The ability to let leasing consultants do that job more efficiently is something executives stress time and again when talking about kiosks, and few see them as a threat to leasing consultants' jobs. Indeed, with "customer service" becoming the new battle cry in an increasingly competitive leasing environment, owners and managers say living, breathing leasing agents are more important than ever.

"I don't think the kiosk is going to take the rental manager's job any time soon," says Steven Small, chief information officer at Chicago-based AMLI Residential, which has launched a kiosk pilot program at select properties in its 28,000-apartment portfolio. "Leasing an apartment isn't a commodity like buying an airline ticket. People still want to talk to people when they're picking a place to live."

For example, when a prospect walks into one of Archstone-Smith's leasing offices in the California or Washington, D.C., metro markets, they're greeted by a leasing agent, who then steers them to a digital workstation. Sitting together at an electronic table, the agent and prospect can click through different floor plans, look over amenities and local area attractions, or walk through Archstone-Smith's online leasing capabilities.

"We call them 'selling stations,'" says Dan Amedro, chief information officer at the Englewood, Colo.-based firm, which has ownership in 257 communities with nearly 87,000 apartments nationwide. "For us, they're a collaborative leasing tool that enhances the selling process with an agent, rather than replacing it."

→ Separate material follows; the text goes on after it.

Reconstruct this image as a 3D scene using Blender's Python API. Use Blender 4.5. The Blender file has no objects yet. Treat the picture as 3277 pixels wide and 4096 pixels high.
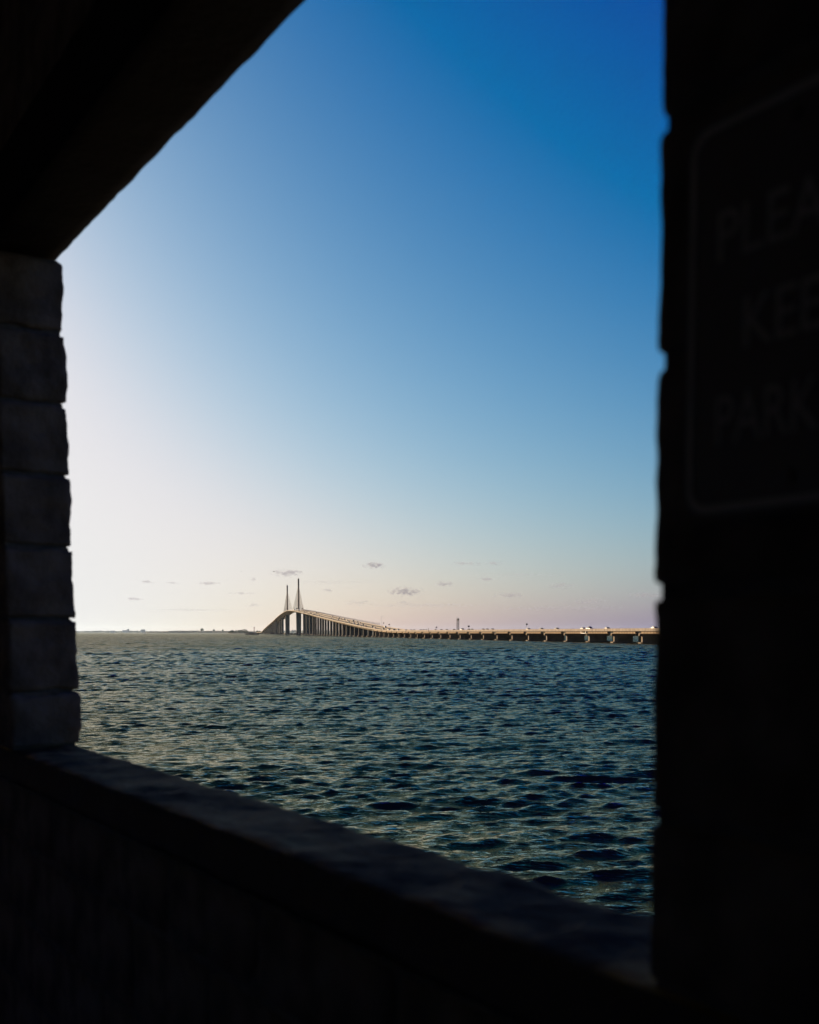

Mark Sutton, director of business development and Web strategy at Rockville, Md.-based Hirshorn Zuckerman Design Group, has helped several apartment firms develop their kiosks over the last five years. The firm charges about $15,000 to create a template that can be deployed at multiple properties. While Sutton highlights the value of kiosks as a selling tool, he doesn't downplay the role of people in the process.

"Leasing out an apartment is still a little bit more complicated than ordering a sub," Sutton says. "You still have to close the deal. And the only way to do that is through human interaction."

–Joe Bousquin is a freelance writer in Newcastle, Calif.

Action Items

How To Make 24-hour Leasing Kiosks Work For You

1 Look to technology to enhance the selling process, not replace it.

2 Don't give out too much information. Overload can get confusing, so many firms keep pricing info off kiosks and have a leasing professional present it instead.

3 Make information capture optional. Don't force prospects to give you their contact information just to advance through a presentation. If they're truly ready to make a move, they'll leave a way to get in touch.